╭─ DATASET EXCERPT

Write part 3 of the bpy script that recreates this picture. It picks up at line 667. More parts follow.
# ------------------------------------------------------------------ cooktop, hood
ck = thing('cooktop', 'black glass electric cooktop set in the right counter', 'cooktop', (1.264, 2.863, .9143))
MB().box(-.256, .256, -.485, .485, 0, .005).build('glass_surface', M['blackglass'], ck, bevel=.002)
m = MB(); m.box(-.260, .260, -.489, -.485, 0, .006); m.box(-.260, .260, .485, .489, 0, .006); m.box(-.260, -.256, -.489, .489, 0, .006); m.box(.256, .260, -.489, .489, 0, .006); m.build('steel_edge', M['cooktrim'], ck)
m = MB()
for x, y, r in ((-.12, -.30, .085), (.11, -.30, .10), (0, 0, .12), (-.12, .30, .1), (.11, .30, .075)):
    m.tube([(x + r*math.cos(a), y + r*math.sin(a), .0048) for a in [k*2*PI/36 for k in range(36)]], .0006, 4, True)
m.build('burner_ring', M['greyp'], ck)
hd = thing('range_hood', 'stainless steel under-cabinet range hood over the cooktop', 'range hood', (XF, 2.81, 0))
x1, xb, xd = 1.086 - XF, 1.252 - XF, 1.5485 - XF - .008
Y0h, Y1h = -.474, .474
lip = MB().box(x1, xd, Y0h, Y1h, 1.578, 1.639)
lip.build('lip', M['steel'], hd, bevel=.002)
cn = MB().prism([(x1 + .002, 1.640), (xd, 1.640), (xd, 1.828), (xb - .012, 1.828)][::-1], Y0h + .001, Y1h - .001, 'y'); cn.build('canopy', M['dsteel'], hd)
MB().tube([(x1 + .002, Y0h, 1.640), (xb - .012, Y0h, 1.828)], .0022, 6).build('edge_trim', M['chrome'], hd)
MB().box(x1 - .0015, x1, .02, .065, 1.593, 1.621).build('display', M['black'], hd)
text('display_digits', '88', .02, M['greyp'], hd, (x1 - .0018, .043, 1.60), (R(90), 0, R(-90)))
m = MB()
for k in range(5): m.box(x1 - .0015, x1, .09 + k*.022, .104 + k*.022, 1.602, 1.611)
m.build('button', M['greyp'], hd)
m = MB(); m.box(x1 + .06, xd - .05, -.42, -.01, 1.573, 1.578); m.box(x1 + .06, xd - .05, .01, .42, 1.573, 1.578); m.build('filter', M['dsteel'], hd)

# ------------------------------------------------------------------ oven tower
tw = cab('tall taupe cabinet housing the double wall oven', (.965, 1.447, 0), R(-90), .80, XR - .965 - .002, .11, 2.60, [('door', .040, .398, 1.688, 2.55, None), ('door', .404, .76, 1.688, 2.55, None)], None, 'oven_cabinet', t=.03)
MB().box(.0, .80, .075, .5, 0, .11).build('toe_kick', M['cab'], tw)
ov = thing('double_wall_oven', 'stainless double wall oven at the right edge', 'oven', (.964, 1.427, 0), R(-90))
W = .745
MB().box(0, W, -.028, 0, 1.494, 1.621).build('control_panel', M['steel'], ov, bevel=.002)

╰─

Emit, unaltered, the lines from the top of the listing down through the line that holds "m = MB(); m.box(x1"; emit nothing else.

● **SOLUTION FOR THIS EXERCISE**:
Write part 3 of the bpy script that recreates this picture. It picks up at line 667. More parts follow.
# ------------------------------------------------------------------ cooktop, hood
ck = thing('cooktop', 'black glass electric cooktop set in the right counter', 'cooktop', (1.264, 2.863, .9143))
MB().box(-.256, .256, -.485, .485, 0, .005).build('glass_surface', M['blackglass'], ck, bevel=.002)
m = MB(); m.box(-.260, .260, -.489, -.485, 0, .006); m.box(-.260, .260, .485, .489, 0, .006); m.box(-.260, -.256, -.489, .489, 0, .006); m.box(.256, .260, -.489, .489, 0, .006); m.build('steel_edge', M['cooktrim'], ck)
m = MB()
for x, y, r in ((-.12, -.30, .085), (.11, -.30, .10), (0, 0, .12), (-.12, .30, .1), (.11, .30, .075)):
    m.tube([(x + r*math.cos(a), y + r*math.sin(a), .0048) for a in [k*2*PI/36 for k in range(36)]], .0006, 4, True)
m.build('burner_ring', M['greyp'], ck)
hd = thing('range_hood', 'stainless steel under-cabinet range hood over the cooktop', 'range hood', (XF, 2.81, 0))
x1, xb, xd = 1.086 - XF, 1.252 - XF, 1.5485 - XF - .008
Y0h, Y1h = -.474, .474
lip = MB().box(x1, xd, Y0h, Y1h, 1.578, 1.639)
lip.build('lip', M['steel'], hd, bevel=.002)
cn = MB().prism([(x1 + .002, 1.640), (xd, 1.640), (xd, 1.828), (xb - .012, 1.828)][::-1], Y0h + .001, Y1h - .001, 'y'); cn.build('canopy', M['dsteel'], hd)
MB().tube([(x1 + .002, Y0h, 1.640), (xb - .012, Y0h, 1.828)], .0022, 6).build('edge_trim', M['chrome'], hd)
MB().box(x1 - .0015, x1, .02, .065, 1.593, 1.621).build('display', M['black'], hd)
text('display_digits', '88', .02, M['greyp'], hd, (x1 - .0018, .043, 1.60), (R(90), 0, R(-90)))
m = MB()
for k in range(5): m.box(x1 - .0015, x1, .09 + k*.022, .104 + k*.022, 1.602, 1.611)
m.build('button', M['greyp'], hd)
m = MB(); m.box(x1 + .06, xd - .05, -.42, -.01, 1.573, 1.578); m.box(x1 + .06, xd - .05, .01, .42, 1.573, 1.578); m.build('filter', M['dsteel'], hd)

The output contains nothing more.